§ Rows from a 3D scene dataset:
····················

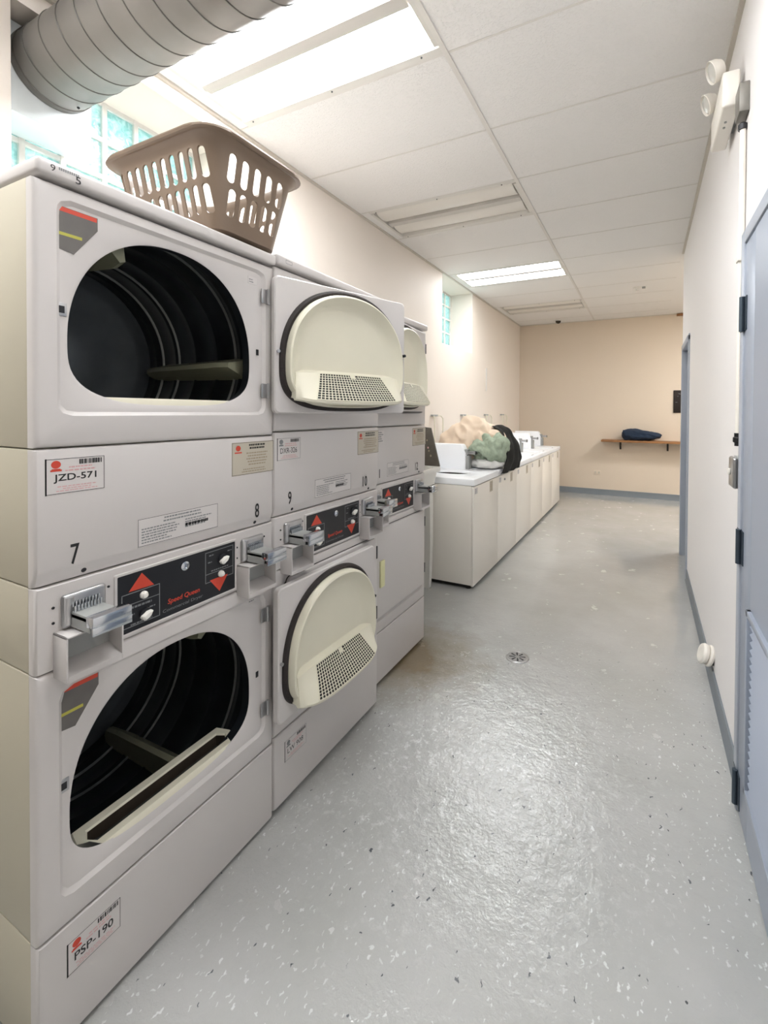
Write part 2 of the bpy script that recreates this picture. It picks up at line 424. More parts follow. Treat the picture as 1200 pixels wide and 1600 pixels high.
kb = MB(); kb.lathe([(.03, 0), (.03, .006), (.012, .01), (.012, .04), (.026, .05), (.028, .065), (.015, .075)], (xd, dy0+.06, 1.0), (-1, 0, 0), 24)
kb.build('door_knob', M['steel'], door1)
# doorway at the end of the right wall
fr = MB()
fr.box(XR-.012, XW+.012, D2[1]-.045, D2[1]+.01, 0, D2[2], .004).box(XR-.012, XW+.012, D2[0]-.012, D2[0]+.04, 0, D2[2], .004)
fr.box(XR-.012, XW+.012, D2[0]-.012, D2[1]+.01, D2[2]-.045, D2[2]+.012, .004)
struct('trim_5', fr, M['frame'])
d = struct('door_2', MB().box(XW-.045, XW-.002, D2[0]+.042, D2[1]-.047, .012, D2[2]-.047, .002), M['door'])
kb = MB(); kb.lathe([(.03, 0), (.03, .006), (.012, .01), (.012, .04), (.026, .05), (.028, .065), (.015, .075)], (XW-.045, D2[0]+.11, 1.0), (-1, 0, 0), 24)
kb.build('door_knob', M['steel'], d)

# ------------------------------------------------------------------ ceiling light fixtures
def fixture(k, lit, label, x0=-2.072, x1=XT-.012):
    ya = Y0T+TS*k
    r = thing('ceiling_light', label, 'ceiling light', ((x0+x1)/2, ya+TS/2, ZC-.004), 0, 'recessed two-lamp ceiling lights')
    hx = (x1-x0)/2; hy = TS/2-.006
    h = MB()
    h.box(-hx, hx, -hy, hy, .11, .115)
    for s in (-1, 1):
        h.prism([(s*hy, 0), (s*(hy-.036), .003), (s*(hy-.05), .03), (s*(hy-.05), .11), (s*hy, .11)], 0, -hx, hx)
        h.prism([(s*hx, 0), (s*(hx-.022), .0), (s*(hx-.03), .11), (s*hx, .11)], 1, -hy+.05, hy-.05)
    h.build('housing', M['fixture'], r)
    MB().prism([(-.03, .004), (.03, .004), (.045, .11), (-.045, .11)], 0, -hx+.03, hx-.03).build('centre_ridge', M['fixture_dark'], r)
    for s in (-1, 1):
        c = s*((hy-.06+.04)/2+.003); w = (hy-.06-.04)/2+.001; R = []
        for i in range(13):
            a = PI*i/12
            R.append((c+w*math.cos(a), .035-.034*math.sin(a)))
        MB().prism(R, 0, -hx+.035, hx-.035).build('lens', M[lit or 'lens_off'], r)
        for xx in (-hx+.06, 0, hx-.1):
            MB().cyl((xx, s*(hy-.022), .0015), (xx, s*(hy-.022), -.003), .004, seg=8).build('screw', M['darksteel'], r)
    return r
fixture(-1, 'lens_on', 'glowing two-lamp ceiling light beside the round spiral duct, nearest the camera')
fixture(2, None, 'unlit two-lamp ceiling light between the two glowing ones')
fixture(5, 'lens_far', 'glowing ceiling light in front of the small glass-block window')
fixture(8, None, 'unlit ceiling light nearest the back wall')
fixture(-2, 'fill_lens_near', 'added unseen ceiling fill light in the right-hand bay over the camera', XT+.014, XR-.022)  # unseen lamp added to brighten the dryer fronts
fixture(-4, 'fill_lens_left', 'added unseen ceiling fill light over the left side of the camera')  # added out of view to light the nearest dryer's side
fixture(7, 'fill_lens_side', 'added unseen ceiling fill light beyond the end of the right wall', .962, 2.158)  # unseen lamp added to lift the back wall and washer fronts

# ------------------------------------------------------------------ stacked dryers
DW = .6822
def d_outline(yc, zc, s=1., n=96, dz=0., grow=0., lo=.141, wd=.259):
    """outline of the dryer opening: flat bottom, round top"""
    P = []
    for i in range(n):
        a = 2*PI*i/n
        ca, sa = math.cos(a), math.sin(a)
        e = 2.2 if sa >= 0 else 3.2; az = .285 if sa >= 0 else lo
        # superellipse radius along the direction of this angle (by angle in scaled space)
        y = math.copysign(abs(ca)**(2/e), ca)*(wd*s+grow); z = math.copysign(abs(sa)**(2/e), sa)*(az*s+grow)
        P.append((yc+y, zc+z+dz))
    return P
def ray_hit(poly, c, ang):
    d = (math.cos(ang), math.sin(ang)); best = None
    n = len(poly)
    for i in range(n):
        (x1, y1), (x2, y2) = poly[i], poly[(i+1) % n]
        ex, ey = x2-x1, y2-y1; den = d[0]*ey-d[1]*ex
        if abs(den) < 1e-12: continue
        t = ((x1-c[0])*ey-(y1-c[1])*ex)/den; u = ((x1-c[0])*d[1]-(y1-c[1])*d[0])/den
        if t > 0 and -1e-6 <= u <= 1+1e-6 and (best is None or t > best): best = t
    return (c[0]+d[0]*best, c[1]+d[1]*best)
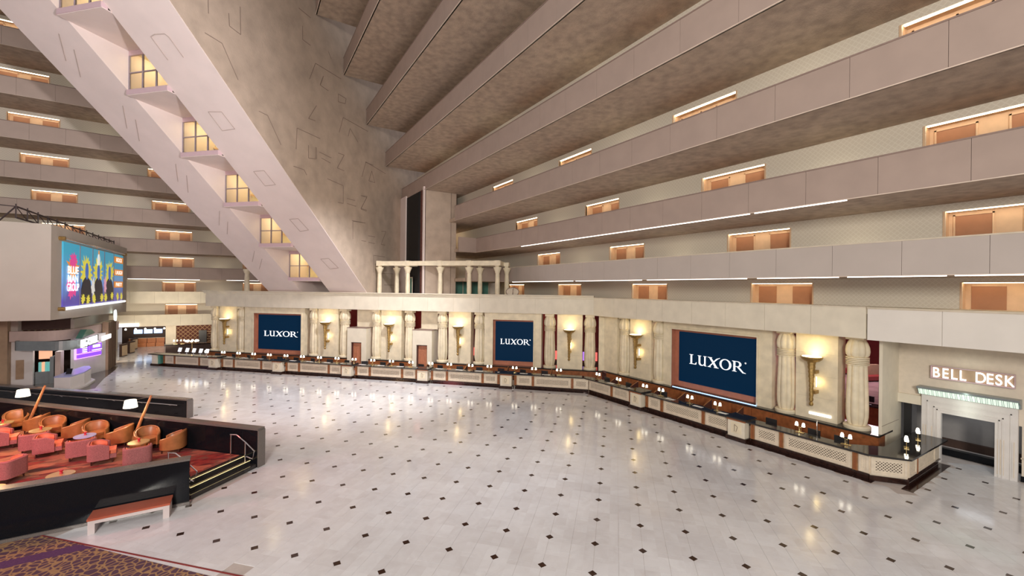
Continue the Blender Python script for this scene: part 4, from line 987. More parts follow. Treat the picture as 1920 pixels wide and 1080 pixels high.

····················

§ Aim of the exercise:
Please restate the material above line by line, exactly, beginning at its first line and ending with the line that contains "kb.build('door_knob', M['steel'], d)", without any pictures.

§ Written answer:
Write part 2 of the bpy script that recreates this picture. It picks up at line 424. More parts follow. Treat the picture as 1200 pixels wide and 1600 pixels high.
kb = MB(); kb.lathe([(.03, 0), (.03, .006), (.012, .01), (.012, .04), (.026, .05), (.028, .065), (.015, .075)], (xd, dy0+.06, 1.0), (-1, 0, 0), 24)
kb.build('door_knob', M['steel'], door1)
# doorway at the end of the right wall
fr = MB()
fr.box(XR-.012, XW+.012, D2[1]-.045, D2[1]+.01, 0, D2[2], .004).box(XR-.012, XW+.012, D2[0]-.012, D2[0]+.04, 0, D2[2], .004)
fr.box(XR-.012, XW+.012, D2[0]-.012, D2[1]+.01, D2[2]-.045, D2[2]+.012, .004)
struct('trim_5', fr, M['frame'])
d = struct('door_2', MB().box(XW-.045, XW-.002, D2[0]+.042, D2[1]-.047, .012, D2[2]-.047, .002), M['door'])
kb = MB(); kb.lathe([(.03, 0), (.03, .006), (.012, .01), (.012, .04), (.026, .05), (.028, .065), (.015, .075)], (XW-.045, D2[0]+.11, 1.0), (-1, 0, 0), 24)
kb.build('door_knob', M['steel'], d)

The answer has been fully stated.